I've actually thought about this subject since the day The Boy was born. What goes on in his head? What is he thinking? What makes him tick?
I wonder if we really think about the personhood of the child we're making when we undertake to make a new person. It's crazy, isn't it? We decide we want "a baby." But what we've made is a person. That person thinks, reacts, feels, analyzes, daydreams, supposes, assumes, wonders, hopes, and fears all separately from us, outside of our control.
I find it a little unsettling . . . because I know that some of the things that happen in my head can be dark and scary. I don't want that for The Boy.
But then, yes, I do . . . Because I want him to be a person, a great person. And that's what happens in the heads of even the greatest among us, sometimes dark and scary things.
Too, I may be upended a bit by the notion that this little body who was, not so long ago, a part of my own, is so separate and distinct, independent and decisive. Once, I made every decision for the two of us, when we were one. But even now, at age 22 months, that's not true.

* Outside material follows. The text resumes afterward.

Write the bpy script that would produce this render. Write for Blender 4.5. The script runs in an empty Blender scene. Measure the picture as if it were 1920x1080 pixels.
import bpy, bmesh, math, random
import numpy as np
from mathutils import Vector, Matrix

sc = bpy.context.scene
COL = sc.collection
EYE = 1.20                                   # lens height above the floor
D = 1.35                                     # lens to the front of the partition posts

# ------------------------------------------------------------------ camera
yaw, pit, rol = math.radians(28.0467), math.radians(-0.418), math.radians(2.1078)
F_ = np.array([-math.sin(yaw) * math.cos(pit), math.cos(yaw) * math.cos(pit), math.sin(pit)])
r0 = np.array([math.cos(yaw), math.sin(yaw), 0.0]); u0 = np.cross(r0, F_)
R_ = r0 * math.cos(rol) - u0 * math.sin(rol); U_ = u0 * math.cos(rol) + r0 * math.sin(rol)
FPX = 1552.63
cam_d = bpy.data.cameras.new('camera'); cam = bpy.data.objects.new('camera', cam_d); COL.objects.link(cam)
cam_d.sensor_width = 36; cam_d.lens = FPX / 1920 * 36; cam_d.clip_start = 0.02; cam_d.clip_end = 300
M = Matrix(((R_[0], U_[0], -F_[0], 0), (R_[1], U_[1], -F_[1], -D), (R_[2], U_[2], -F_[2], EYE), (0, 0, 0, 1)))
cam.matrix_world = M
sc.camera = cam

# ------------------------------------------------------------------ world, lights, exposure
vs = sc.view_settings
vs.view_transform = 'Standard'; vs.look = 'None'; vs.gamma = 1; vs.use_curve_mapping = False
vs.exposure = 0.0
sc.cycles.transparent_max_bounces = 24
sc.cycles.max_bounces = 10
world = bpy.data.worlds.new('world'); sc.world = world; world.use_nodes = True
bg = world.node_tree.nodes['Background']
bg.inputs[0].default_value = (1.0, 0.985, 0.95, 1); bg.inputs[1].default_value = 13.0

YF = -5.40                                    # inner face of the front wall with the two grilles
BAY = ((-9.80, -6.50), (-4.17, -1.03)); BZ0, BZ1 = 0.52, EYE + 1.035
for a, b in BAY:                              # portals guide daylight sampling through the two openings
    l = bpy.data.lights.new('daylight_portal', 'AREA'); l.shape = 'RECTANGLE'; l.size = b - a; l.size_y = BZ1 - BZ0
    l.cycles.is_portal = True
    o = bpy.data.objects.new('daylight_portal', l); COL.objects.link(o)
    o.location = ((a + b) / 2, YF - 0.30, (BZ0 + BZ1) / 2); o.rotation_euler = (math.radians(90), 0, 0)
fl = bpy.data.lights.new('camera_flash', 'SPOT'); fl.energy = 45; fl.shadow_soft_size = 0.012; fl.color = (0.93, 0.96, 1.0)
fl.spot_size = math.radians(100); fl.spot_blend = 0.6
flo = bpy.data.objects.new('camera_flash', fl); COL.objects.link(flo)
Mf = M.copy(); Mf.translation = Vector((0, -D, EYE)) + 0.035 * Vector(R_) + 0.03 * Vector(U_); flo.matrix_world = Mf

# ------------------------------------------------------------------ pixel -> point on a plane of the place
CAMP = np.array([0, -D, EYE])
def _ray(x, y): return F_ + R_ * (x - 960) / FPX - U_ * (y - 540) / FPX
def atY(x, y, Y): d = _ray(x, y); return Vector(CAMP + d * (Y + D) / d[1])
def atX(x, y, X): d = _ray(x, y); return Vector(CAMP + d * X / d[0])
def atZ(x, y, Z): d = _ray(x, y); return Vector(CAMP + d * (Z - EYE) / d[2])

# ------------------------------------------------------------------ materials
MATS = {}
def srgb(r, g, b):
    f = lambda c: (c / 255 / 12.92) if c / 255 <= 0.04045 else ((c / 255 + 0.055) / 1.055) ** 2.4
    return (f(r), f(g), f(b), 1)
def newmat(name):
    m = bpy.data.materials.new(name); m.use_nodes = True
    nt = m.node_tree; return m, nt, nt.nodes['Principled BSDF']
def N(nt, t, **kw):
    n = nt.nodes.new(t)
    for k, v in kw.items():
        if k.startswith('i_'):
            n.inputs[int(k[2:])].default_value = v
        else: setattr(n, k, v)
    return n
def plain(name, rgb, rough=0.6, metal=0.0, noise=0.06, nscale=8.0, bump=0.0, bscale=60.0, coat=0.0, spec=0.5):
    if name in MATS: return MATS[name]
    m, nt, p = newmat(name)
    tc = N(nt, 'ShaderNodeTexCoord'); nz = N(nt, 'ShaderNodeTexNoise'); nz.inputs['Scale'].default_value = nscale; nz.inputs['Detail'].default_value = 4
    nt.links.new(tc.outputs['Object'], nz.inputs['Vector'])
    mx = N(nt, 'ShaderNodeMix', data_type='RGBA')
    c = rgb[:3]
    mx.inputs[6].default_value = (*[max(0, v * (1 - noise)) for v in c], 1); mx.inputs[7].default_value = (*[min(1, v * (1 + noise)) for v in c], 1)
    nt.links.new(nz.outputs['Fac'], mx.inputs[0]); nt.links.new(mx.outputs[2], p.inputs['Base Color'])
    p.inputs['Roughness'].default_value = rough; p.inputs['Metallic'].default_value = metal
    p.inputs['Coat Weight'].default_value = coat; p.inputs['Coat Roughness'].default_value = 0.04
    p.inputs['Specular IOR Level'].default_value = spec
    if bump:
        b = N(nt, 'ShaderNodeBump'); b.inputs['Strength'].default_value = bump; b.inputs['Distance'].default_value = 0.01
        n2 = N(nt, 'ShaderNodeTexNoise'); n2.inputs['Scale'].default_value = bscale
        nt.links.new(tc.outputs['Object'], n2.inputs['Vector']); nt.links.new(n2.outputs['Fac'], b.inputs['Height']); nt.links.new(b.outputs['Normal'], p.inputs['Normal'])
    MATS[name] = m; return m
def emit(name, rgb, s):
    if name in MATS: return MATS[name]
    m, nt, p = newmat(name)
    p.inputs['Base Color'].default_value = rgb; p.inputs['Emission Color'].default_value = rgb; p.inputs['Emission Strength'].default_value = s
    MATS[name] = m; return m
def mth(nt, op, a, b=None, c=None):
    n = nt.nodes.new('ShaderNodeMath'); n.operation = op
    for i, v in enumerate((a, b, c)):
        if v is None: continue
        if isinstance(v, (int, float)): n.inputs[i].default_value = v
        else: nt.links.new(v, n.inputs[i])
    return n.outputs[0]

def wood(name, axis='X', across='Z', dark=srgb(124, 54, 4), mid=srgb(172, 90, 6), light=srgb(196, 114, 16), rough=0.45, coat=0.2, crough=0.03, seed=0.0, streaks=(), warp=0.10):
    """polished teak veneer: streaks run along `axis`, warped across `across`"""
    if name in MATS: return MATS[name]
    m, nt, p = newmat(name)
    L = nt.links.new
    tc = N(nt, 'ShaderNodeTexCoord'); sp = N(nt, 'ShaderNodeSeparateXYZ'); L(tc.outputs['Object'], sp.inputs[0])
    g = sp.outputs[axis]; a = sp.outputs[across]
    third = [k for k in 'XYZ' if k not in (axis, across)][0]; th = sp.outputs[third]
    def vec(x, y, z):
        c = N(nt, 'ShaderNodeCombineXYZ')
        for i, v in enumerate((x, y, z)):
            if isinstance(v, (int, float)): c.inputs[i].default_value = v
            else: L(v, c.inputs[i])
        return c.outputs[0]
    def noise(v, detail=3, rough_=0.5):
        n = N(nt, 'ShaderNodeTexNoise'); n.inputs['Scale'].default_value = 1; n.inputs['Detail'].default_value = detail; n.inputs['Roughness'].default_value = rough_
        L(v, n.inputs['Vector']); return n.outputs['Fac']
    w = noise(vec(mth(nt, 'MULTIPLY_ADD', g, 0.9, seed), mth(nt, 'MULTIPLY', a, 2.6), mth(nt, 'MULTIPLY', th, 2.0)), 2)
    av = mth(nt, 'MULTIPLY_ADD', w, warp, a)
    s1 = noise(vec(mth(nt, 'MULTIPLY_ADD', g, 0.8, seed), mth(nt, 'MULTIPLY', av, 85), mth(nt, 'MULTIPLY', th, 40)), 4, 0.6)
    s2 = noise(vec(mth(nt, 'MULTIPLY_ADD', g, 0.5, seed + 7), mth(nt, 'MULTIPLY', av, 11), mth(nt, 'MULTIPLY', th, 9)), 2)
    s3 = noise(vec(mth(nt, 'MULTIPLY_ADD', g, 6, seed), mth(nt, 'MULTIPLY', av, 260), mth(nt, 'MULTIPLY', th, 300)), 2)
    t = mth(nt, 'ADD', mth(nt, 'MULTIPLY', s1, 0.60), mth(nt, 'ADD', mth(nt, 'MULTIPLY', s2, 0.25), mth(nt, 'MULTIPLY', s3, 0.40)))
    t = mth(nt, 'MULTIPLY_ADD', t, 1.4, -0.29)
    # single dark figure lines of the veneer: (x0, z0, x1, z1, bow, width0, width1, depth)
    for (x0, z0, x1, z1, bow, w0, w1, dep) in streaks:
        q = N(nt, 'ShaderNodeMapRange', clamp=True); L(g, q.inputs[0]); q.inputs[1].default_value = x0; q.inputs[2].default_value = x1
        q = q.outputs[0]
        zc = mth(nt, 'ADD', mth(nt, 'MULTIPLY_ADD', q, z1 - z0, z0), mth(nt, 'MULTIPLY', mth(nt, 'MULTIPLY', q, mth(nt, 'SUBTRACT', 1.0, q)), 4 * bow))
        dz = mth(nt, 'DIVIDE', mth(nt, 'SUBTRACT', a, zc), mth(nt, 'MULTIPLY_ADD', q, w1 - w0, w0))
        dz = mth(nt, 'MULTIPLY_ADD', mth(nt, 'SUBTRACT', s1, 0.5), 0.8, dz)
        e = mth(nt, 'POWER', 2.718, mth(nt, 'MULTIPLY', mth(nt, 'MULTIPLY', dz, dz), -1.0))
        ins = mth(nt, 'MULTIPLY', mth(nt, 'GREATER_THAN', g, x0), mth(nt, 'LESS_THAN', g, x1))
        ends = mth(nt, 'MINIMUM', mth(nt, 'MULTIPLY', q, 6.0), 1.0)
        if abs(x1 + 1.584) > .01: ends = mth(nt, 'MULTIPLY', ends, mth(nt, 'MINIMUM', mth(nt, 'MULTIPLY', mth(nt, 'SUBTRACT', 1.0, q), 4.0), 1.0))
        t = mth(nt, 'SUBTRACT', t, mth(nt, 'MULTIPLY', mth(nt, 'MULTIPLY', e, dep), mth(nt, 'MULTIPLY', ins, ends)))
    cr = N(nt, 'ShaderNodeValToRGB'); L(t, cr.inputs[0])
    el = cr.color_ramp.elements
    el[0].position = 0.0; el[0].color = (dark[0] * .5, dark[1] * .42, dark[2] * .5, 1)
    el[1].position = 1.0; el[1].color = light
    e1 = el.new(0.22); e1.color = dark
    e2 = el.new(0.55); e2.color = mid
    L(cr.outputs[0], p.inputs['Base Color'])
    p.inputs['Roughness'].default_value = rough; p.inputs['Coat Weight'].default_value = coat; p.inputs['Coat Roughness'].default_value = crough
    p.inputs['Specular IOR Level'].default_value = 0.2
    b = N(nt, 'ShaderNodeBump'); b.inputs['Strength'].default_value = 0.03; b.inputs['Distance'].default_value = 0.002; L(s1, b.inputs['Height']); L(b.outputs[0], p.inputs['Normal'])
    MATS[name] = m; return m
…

His brain is magnificent. Although he cannot form real sentences yet (oh, they're just almost there), he understand everything he hears. He sometimes gets our joked . . . he makes his own jokes. He understands what goes with what and where. He has preferences. Recently, he asked (in his toddler way) to have a picture of himself and his three-year-old cousin in his room.
If I can see all of that (and more) going on, what else is also going on? I want to know everything he thinks. And that's the heartbreak. I can't know. He's not 100% mine anymore, not even now. He is so much his own person, and I can only know that part of him that he will allow me to see. Every person has his or her secret place where no one else can enter, even my sweet little boy.